Memphis Grizzlies general manager Chris Wallace expressed his disappointment on Saturday after a three-team trade involving Trevor Ariza fell apart on Friday.
"What happened last night was unfathomable. I've never experienced this before," Wallace told reporters.
Wallace said a three-way trade involving the Phoenix Suns and Washington Wizards had been agreed upon, saying Memphis was "very clear about who was in the trade."
The agreement would have sent Ariza and two Grizzlies second-round picks to the Wizards, Washington's Kelly Oubre Jr. to Memphis, and Washington guard Austin Rivers and Memphis forward Wayne Selden to the Suns, ESPN's Adrian Wojnarowski reported.
But it unraveled, as the Grizzlies believed the agreement also included MarShon Brooks, and the Suns insisted Dillon Brooks was involved, sources told Wojnarowski. Both Brookses are Memphis swingmen and their stats aren't that different, but MarShon is a 29-year-old journeyman, while Dillon, 22, started 74 games as a rookie last season.

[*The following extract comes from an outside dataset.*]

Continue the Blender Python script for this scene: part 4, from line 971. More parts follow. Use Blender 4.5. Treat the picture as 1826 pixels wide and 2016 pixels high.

Wallace said on Saturday that Dillon Brooks was not involved in the trade. He also told the media that someone from the Suns or Wizards leaked the deal while the Grizzlies were playing the Miami Heat.
"That forced me to do something I've never done in 30-plus years working in this league with seven teams, is to drag two players out of a locker room and tell them they've been traded and then eventually have to come back and tell them, 'Oh, no, you haven't been traded,'" Wallace said.
"We ask a lot of these guys and we try to communicate with them at all times," he added. "We do not want them to know about trades from another party; we want to be the ones that tell them. We were forced to come in at that time and say something. That put us in a very difficult situation."
Phoenix privately insisted that it had direct conversations with Grizzlies officials on Dillon Brooks -- not MarShon -- which Memphis flatly denied, according to Wojnarowski's reporting. The Grizzlies insist that they negotiated the deal through Washington general manager Ernie Grunfeld and that there had been a miscommunication to Suns interim general manager James Jones on Memphis' assets in the deal. Washington says it believed the deal included Dillon Brooks, not MarShon Brooks, Wojnarowski reported.
MarShon Brooks said his family became aware of the trade through social media before he was informed by the team. He said his mother was trying to mouth the words to him from the crowd during the fourth quarter of Memphis' Friday night home game against the Heat.
"I'm not frustrated with the situation. It is what it is. It's a business," he said. "I understand that, we all understand that. I've just got to be ready to play a game. We've got a quick turnaround. I don't really got time to feel bad or feel any type of way. I'm just going out there and compete with my brothers."
The Wizards resurrected the deal and ultimately acquired Ariza from the Suns for Oubre and Rivers, sources told Wojnarowski.